Cumhuriyet gazetesi manşetindeki, “Medrese gerçeği: Seyda köleleri” başlıklı haberinde, “Tevhidi Tedrisat Yasası ile 1924’te kapatılmasına karşın varlığını sürdüren medreseler, akademik çalışmalara yansıyor. 2020’de yayımlanan yüksek lisans tezlerine göre sadece Bitlis’te 13 medrese faaliyet gösteriyor. Bazı medreseler ‘Kuran kursu’ adı altında çalışmalarını yürütüyor, buradan mezun olanların bir kısmı Diyanet’te çalışıyor. Medrese öğrencileri, Seyda adı verilen hocalara ‘Kölenizim’ diye hitap ediyor. Prof. Dr. Şahin Filiz, ‘Kendileri yasadışı olan tarikat-cemaatler, yine yasadışı medreselerle organik bağ kuruyor. Medrese-tarikat birbirini besliyor’ dedi. 2020’de ‘Günümüz Bitlis Medreselerinde Mantık Eğitimi (Norşin Medreseleri Örneği)’ ve ‘Medrese Öğrencilerinin Popüler Dindarlık Düzeyleri: Tillo Örneği’ adları ile yayımlanan 2 yüksek lisans tezinde medreselerin incelenmesi dikkat çekti. Tezleri ve içeriklerini Cumhuriyet’e değerlendiren felsefeci/ilahiyatçı Prof. Dr. Şahin Filiz, ‘Sayıları gittikçe çoğalan medreseler, hem yasadışı kurumlar olarak hem de Türkçe yerine Kürtçeyi eğitim dili olarak kullanarak yasalara açıktan muhalefet ediyor’ dedi.

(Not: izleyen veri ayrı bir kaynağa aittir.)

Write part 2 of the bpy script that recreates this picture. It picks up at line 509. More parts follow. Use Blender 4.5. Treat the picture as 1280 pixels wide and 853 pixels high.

Medreselerin, resmi din eğitimi veren okullar ile karşılaştırıldığına da dikkat çeken Filiz, ‘Tezlerde, ‘medrese öğrencilerinin eğitim-öğretim kalitesinin ve dindarlık düzeyinin resmi kurumlardaki öğrencilere göre daha yüksek olduğu’ vurgulanıyor. Devletin resmi kurumlarında yetişen öğrencileri, kendi öğrencileri nazarında ‘yeterince ahlaklı ve dindar’ görmedikleri, bu ihtiyaca binaen medreselerde faaliyet yürüttükleri anlaşılıyor’ dedi” ifadelerine yer verdi.